Dell off the hook for massive payouts to redundant Limerick workers

COMPUTER giant Dell has avoided having to fork out massive additional payments to hundreds of Limerick workers made redundant in January 2009 after making a successful appeal to the Employment Appeals Tribunal.

COMPUTER giant Dell has avoided having to fork out massive additional payments to hundreds of Limerick workers made redundant in January 2009 after making a successful appeal to the Employment Appeals Tribunal.

It followed a case taken by 28 former employees - among 1900 who lost their jobs - to the Rights Commissioner, who found their representatives had not been adequately consulted on the redundancy plans.

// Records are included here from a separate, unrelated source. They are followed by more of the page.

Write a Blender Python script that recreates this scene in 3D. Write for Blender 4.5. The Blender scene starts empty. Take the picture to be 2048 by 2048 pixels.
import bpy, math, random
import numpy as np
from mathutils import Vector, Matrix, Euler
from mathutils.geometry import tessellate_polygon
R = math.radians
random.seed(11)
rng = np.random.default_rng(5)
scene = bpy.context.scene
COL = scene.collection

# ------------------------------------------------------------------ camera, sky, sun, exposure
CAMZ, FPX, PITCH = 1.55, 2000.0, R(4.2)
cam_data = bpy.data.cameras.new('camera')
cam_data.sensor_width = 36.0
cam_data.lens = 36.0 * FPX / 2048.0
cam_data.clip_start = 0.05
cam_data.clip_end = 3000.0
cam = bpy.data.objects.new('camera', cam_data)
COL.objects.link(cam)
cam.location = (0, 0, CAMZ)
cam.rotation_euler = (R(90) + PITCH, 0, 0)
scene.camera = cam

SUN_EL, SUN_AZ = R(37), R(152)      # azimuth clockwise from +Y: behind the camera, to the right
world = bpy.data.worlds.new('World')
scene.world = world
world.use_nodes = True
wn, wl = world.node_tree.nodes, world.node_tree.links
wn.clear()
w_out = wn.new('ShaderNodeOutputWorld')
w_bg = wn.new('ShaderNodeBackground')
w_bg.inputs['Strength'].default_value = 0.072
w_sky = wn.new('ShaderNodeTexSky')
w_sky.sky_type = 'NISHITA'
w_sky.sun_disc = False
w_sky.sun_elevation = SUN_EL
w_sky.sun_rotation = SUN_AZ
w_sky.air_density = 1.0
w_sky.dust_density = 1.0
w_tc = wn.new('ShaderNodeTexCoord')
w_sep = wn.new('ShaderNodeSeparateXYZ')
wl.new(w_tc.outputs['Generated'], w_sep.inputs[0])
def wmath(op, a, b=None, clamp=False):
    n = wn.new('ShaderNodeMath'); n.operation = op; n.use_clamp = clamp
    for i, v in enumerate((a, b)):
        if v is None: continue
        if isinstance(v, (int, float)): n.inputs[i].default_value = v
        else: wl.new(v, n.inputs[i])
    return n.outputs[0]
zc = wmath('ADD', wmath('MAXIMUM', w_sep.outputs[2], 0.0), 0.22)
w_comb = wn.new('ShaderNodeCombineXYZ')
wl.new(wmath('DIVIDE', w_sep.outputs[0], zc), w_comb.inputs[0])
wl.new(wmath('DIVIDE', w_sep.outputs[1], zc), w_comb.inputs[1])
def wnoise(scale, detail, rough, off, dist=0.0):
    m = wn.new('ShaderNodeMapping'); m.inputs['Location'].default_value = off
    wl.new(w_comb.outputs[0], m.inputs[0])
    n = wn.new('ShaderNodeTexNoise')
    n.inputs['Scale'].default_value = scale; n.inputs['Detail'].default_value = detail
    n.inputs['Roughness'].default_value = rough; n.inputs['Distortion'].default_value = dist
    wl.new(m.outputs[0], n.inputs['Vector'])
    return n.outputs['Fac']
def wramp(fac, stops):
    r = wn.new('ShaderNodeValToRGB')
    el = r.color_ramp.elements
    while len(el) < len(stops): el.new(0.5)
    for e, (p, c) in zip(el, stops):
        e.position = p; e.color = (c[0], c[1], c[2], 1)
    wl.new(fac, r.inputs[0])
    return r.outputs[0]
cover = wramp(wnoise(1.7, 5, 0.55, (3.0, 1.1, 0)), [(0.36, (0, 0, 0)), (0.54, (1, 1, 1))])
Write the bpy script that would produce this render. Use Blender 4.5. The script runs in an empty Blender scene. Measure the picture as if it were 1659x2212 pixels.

Rights Commissioner Michael Rooney had found in November 2009 that Dell had not complied with employment legislation where if an employer is proposing collective redundancies, it needs to consult with staff representatives on seeking alternatives or mitigating job losses.

Workers had argued that letters issued by Dell on January 8, 2009, effectively meant their jobs were gone before any such consultation had begun.

Mr Rooney awarded the 28 workers two weeks wages each - the total amounting to around €40,000 - but the company lodged an appeal at the Employment Appeals Tribunal. Dell was potentially facing a much higher bill as around 500 more former workers also had cases pending.

But the multinational is no longer on the hook after the Employment Appeals Tribunal overturned the decision of the commissioner. The tribunal drew a distinction between the timing of the company’s “strategic” business decision to move manufacturing from Limerick to Poland and its later initiation of consultations with staff.

The tribunal had heard evidence from former Dell worker Denis Ryan that rumours were abounding in the latter part of 2008 that Dell was to cease manufacturing in Raheen. There had even been a report in the New York Times speculating on the future of the Limerick plant.

Staff were still “shocked” when called to a meeting in January 2009 that production was moving to Poland with a loss of 1900 jobs, Mr Ryan said. Management had given a negative response when asked at this meeting whether the jobs could be saved. He had opened a letter from the company - dated January 8, 2009 - from which he understood that his job was “gone”.

Peter O’Brien BL, for the employees, argued at the tribunal hearing that Dell was well used to making decisions and moving pieces around on its “corporate global chess board” but had in this instance failed to engage in “real and meaningful” consultation with its Limerick employees. The minimum requirement was for consultations to begin 30 days before the first employee was dismissed. It had been clear to employees that the decision to make them redundant had been taken some time prior to January 8, 2009 and the only discussions thereafter concerned severance and redundancy payments.

Dell argued that the meeting on January 8, 2009, was held to inform staff of a strategic decision. Letters sent out on that date were intended as part of a “reaching out” to staff. These were “nothing more than indicative letters” which provided no specifics on redundancies.

A period of three months of consultation with employees, individually and with teams, had only began afterwards and no single employee had been served with notice before April 2009.

Mark Connaughton SC, for Dell, said any letters sent to employees before then could not be interpreted as termination notices.

It was Dell’s case that no breach of the Protection of Employment Act had taken place. The company had not started consultations too late and the strategic decision to migrate work to Poland was the company’s alone to make.

Tribunal chairman James Lucey found that Dell had been entitled to make a strategic commercial decision and that the meeting of January 8, 2009 was the commencement of the relevant process. Dell was “not in breach” of the Protection of Employment Act and the decision of the Rights Commissioner was overturned.